Kent Island project visited

Public works board examines site before wetlands permit vote

May 19, 2007|By Chris Guy | Chris Guy,SUN REPORTER

CHESTER --Worried about environmental damage from a proposed 1,350-unit community here on heavily developed Kent Island, the state's Board of Public Works crossed the Bay Bridge yesterday for a firsthand look.

The three-member board, which delayed a May 9 vote on a routine wetlands permit to provide time to study the plan, was greeted yesterday by sign-waving opponents and supporters - residents who have clashed over the planned Four Seasons project for nearly a decade.

The panel, made up of Gov. Martin O'Malley, Treasurer Nancy K. Kopp and Comptroller Peter Franchot, spent about two hours touring the sprawling 350-acre farm with spectacular waterfront views, located just a mile from busy U.S. 50. They were trailed by a caravan packed with reporters, photographers, and state and local officials, along with local supporters of the project. Many opponents walked onto the property.

"This is helpful on such an important decision that we get here to see it in context," O'Malley said. "This the largest redevelopment with the highest density proposed in a critical area."

Critics say the development could damage two creeks and the Chester River, but the first phase has already been approved by the state Critical Area Commission and the entire site is designated as a growth area for Queen Anne's County.

Developers hope to turn the property into an over-55 seniors community, the largest project ever proposed for Kent Island.

The three board members said they expect to vote on the wetlands permit Wednesday in what could be the final step in an eight-year approval process for the developer, the New Jersey-based K. Hovnanian Cos. - or a sticking point that could further delay the Four Seasons development.

Mark D. Steman, a Hovnanian division vice president, refused to speculate on how the company would proceed if the public works panel rejects the wetlands permit next week.

"We've done everything that was required, jumped through all the hoops in the approval process," Steman said. "There's no legal basis to hold us up. The state issues these permits all the time."

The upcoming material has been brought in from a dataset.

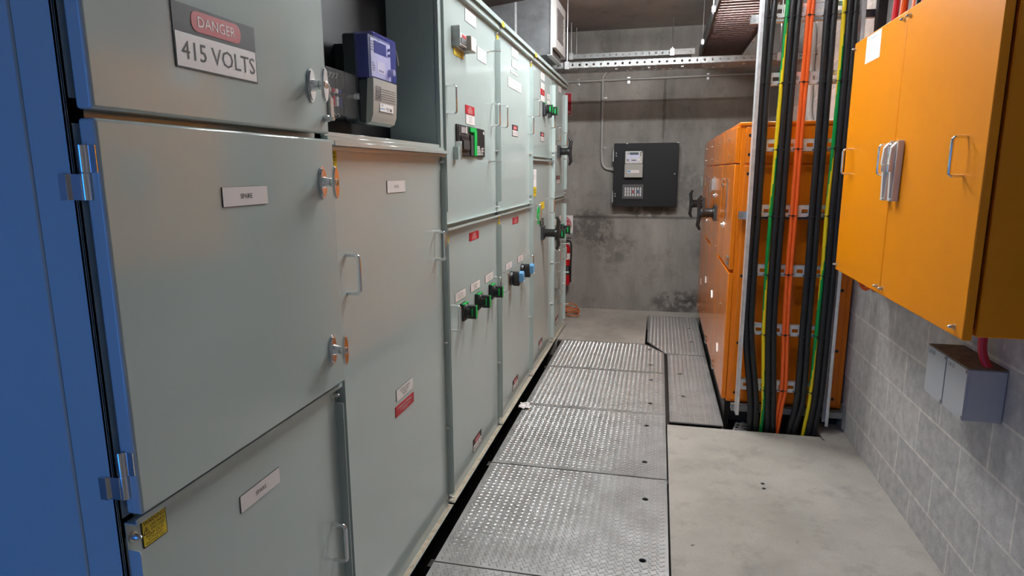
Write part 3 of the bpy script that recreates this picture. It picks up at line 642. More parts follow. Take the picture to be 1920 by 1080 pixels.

O'Malley said the public works board is charged with making its own decision, whether or not the company has met other approval criteria.

"The fact that other hurdles have been crossed doesn't mean we shouldn't fulfill our responsibility and make a decision as a board. There may be a lot of lessons we can learn in this case. It's a real world situation," the governor said.

Franchot continued to spar with the company's lawyers over a 2003 legal settlement signed by a previous Board of County Commissioners that blocks the current five-member board from commenting on the Four Seasons project.

The previous board, which struck the agreement, had a 4-1 Republican majority. But last November's election brought four Democrats to office, leaving just one Republican.

At the May 9 public works meeting, Franchot, a Democrat, complained that local officials were unwilling to speak for fear of legal action by Hovnanian.

In a letter yesterday to the company's attorney, John H. Zink III, Franchot urged that "you release the Queen Anne's County Commissioners from these verbal shackles" to allow them to testify at Wednesday's board meeting.

"Clearly, this is a form of gag order," Franchot said. "If it's not a gag order, it's as close to one as I've ever seen. That's not acceptable."

In the meantime, the state attorney general's office is researching a series of questions about the settlement, as well as the board's authority.

Most of the development, a community that is aimed at baby boomers, would be built in the state's critical area, where development is restricted within 1,000 feet of the Chesapeake and its tributaries.

The wetlands permit sought from the Board of Public Works by Hovnanian is required before the company can build a small bridge and create a stormwater management system, along with water and sewer service and a community pier.

"Nobody's saying the company pulled a fast one; everything has gone through the process," said Joseph Shapiro, a spokesman for Franchot. "It reflects a new focus on the environment."

The developer says state-of-the-art storm management will actually improve water quality when compared with runoff from farm fields, but opponents don't believe it.

"This is a project that's going to add to our congestion, which is already out of control," said Rich Altman, executive director of the Queen Anne's Conservation Association. "It would add 3,000 or more people. This is a fragile ecosystem we need to protect."